-------- SUPPLIED MATERIAL

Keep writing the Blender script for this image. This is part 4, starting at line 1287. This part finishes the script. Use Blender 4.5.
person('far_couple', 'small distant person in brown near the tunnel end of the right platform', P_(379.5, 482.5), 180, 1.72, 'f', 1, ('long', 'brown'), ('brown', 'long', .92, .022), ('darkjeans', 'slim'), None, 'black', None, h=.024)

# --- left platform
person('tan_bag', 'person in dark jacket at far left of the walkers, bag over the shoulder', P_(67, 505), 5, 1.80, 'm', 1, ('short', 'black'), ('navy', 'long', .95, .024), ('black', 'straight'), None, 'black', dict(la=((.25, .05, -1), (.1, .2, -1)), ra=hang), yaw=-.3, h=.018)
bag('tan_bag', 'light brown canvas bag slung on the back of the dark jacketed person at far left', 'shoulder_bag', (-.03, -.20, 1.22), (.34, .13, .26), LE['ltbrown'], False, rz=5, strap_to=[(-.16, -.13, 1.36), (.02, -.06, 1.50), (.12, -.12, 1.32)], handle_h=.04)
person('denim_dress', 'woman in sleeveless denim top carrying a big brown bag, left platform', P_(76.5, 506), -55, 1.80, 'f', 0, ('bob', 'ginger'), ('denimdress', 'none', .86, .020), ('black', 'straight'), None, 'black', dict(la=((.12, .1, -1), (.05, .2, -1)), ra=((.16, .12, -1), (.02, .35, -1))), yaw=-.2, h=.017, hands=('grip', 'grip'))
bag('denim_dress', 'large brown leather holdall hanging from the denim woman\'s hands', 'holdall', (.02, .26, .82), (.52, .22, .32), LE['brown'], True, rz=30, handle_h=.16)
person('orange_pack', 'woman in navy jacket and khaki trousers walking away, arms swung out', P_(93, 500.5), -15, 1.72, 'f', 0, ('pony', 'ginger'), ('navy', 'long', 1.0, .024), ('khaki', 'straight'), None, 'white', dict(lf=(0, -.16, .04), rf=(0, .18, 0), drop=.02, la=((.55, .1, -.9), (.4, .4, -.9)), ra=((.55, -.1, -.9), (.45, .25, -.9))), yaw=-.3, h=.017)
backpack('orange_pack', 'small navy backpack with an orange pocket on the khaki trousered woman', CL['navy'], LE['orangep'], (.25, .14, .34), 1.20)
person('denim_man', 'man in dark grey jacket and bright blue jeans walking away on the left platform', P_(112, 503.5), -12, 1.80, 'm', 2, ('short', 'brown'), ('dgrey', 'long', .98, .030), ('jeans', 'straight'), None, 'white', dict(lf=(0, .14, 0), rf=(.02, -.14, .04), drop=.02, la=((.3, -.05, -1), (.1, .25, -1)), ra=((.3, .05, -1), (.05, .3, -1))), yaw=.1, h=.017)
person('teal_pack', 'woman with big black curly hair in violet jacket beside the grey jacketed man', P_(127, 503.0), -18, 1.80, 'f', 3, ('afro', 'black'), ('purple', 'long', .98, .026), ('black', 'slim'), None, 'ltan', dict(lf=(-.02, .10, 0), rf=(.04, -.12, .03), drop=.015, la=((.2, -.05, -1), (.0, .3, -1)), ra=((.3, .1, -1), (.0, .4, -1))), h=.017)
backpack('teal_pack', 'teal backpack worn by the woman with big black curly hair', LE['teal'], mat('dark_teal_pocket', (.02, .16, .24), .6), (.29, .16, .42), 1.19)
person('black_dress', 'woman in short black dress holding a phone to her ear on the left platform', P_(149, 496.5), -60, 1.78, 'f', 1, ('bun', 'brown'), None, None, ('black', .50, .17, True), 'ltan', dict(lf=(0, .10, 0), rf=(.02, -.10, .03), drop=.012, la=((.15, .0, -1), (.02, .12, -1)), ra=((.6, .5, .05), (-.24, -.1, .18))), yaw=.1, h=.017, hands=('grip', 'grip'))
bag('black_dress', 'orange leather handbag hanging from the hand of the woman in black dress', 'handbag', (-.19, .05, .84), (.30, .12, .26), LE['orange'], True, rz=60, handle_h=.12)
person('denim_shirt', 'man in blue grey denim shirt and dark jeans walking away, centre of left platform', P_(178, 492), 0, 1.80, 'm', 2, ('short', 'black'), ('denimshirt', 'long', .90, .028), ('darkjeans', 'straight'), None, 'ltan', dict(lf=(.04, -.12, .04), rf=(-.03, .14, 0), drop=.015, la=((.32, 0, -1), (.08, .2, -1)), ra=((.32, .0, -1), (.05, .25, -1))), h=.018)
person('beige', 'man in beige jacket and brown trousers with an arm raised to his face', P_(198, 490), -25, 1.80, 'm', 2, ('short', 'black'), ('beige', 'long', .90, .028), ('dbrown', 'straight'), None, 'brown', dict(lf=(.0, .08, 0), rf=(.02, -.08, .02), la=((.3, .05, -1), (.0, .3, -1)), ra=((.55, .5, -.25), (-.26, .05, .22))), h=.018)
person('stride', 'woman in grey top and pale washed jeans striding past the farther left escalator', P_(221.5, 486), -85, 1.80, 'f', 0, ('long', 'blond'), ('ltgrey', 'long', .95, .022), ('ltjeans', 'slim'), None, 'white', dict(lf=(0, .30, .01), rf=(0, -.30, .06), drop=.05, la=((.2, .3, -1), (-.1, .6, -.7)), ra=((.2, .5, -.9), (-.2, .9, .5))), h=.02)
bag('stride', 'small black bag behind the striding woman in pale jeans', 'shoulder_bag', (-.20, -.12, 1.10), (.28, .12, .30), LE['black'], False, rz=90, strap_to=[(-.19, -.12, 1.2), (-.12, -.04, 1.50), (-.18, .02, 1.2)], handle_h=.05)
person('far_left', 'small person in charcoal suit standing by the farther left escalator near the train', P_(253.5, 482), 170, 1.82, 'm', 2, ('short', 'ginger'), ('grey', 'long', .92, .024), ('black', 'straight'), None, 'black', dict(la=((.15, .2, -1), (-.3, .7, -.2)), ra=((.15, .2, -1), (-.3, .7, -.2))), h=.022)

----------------

• WHAT NEEDS TO BE DONE
Write out the data exactly as it stands.

• TASK SOLUTION
Keep writing the Blender script for this image. This is part 4, starting at line 1287. This part finishes the script. Use Blender 4.5.
person('far_couple', 'small distant person in brown near the tunnel end of the right platform', P_(379.5, 482.5), 180, 1.72, 'f', 1, ('long', 'brown'), ('brown', 'long', .92, .022), ('darkjeans', 'slim'), None, 'black', None, h=.024)

# --- left platform
person('tan_bag', 'person in dark jacket at far left of the walkers, bag over the shoulder', P_(67, 505), 5, 1.80, 'm', 1, ('short', 'black'), ('navy', 'long', .95, .024), ('black', 'straight'), None, 'black', dict(la=((.25, .05, -1), (.1, .2, -1)), ra=hang), yaw=-.3, h=.018)
bag('tan_bag', 'light brown canvas bag slung on the back of the dark jacketed person at far left', 'shoulder_bag', (-.03, -.20, 1.22), (.34, .13, .26), LE['ltbrown'], False, rz=5, strap_to=[(-.16, -.13, 1.36), (.02, -.06, 1.50), (.12, -.12, 1.32)], handle_h=.04)
person('denim_dress', 'woman in sleeveless denim top carrying a big brown bag, left platform', P_(76.5, 506), -55, 1.80, 'f', 0, ('bob', 'ginger'), ('denimdress', 'none', .86, .020), ('black', 'straight'), None, 'black', dict(la=((.12, .1, -1), (.05, .2, -1)), ra=((.16, .12, -1), (.02, .35, -1))), yaw=-.2, h=.017, hands=('grip', 'grip'))
bag('denim_dress', 'large brown leather holdall hanging from the denim woman\'s hands', 'holdall', (.02, .26, .82), (.52, .22, .32), LE['brown'], True, rz=30, handle_h=.16)
person('orange_pack', 'woman in navy jacket and khaki trousers walking away, arms swung out', P_(93, 500.5), -15, 1.72, 'f', 0, ('pony', 'ginger'), ('navy', 'long', 1.0, .024), ('khaki', 'straight'), None, 'white', dict(lf=(0, -.16, .04), rf=(0, .18, 0), drop=.02, la=((.55, .1, -.9), (.4, .4, -.9)), ra=((.55, -.1, -.9), (.45, .25, -.9))), yaw=-.3, h=.017)
backpack('orange_pack', 'small navy backpack with an orange pocket on the khaki trousered woman', CL['navy'], LE['orangep'], (.25, .14, .34), 1.20)
person('denim_man', 'man in dark grey jacket and bright blue jeans walking away on the left platform', P_(112, 503.5), -12, 1.80, 'm', 2, ('short', 'brown'), ('dgrey', 'long', .98, .030), ('jeans', 'straight'), None, 'white', dict(lf=(0, .14, 0), rf=(.02, -.14, .04), drop=.02, la=((.3, -.05, -1), (.1, .25, -1)), ra=((.3, .05, -1), (.05, .3, -1))), yaw=.1, h=.017)
person('teal_pack', 'woman with big black curly hair in violet jacket beside the grey jacketed man', P_(127, 503.0), -18, 1.80, 'f', 3, ('afro', 'black'), ('purple', 'long', .98, .026), ('black', 'slim'), None, 'ltan', dict(lf=(-.02, .10, 0), rf=(.04, -.12, .03), drop=.015, la=((.2, -.05, -1), (.0, .3, -1)), ra=((.3, .1, -1), (.0, .4, -1))), h=.017)
backpack('teal_pack', 'teal backpack worn by the woman with big black curly hair', LE['teal'], mat('dark_teal_pocket', (.02, .16, .24), .6), (.29, .16, .42), 1.19)
person('black_dress', 'woman in short black dress holding a phone to her ear on the left platform', P_(149, 496.5), -60, 1.78, 'f', 1, ('bun', 'brown'), None, None, ('black', .50, .17, True), 'ltan', dict(lf=(0, .10, 0), rf=(.02, -.10, .03), drop=.012, la=((.15, .0, -1), (.02, .12, -1)), ra=((.6, .5, .05), (-.24, -.1, .18))), yaw=.1, h=.017, hands=('grip', 'grip'))
bag('black_dress', 'orange leather handbag hanging from the hand of the woman in black dress', 'handbag', (-.19, .05, .84), (.30, .12, .26), LE['orange'], True, rz=60, handle_h=.12)
person('denim_shirt', 'man in blue grey denim shirt and dark jeans walking away, centre of left platform', P_(178, 492), 0, 1.80, 'm', 2, ('short', 'black'), ('denimshirt', 'long', .90, .028), ('darkjeans', 'straight'), None, 'ltan', dict(lf=(.04, -.12, .04), rf=(-.03, .14, 0), drop=.015, la=((.32, 0, -1), (.08, .2, -1)), ra=((.32, .0, -1), (.05, .25, -1))), h=.018)
person('beige', 'man in beige jacket and brown trousers with an arm raised to his face', P_(198, 490), -25, 1.80, 'm', 2, ('short', 'black'), ('beige', 'long', .90, .028), ('dbrown', 'straight'), None, 'brown', dict(lf=(.0, .08, 0), rf=(.02, -.08, .02), la=((.3, .05, -1), (.0, .3, -1)), ra=((.55, .5, -.25), (-.26, .05, .22))), h=.018)
person('stride', 'woman in grey top and pale washed jeans striding past the farther left escalator', P_(221.5, 486), -85, 1.80, 'f', 0, ('long', 'blond'), ('ltgrey', 'long', .95, .022), ('ltjeans', 'slim'), None, 'white', dict(lf=(0, .30, .01), rf=(0, -.30, .06), drop=.05, la=((.2, .3, -1), (-.1, .6, -.7)), ra=((.2, .5, -.9), (-.2, .9, .5))), h=.02)
bag('stride', 'small black bag behind the striding woman in pale jeans', 'shoulder_bag', (-.20, -.12, 1.10), (.28, .12, .30), LE['black'], False, rz=90, strap_to=[(-.19, -.12, 1.2), (-.12, -.04, 1.50), (-.18, .02, 1.2)], handle_h=.05)
person('far_left', 'small person in charcoal suit standing by the farther left escalator near the train', P_(253.5, 482), 170, 1.82, 'm', 2, ('short', 'ginger'), ('grey', 'long', .92, .024), ('black', 'straight'), None, 'black', dict(la=((.15, .2, -1), (-.3, .7, -.2)), ra=((.15, .2, -1), (-.3, .7, -.2))), h=.022)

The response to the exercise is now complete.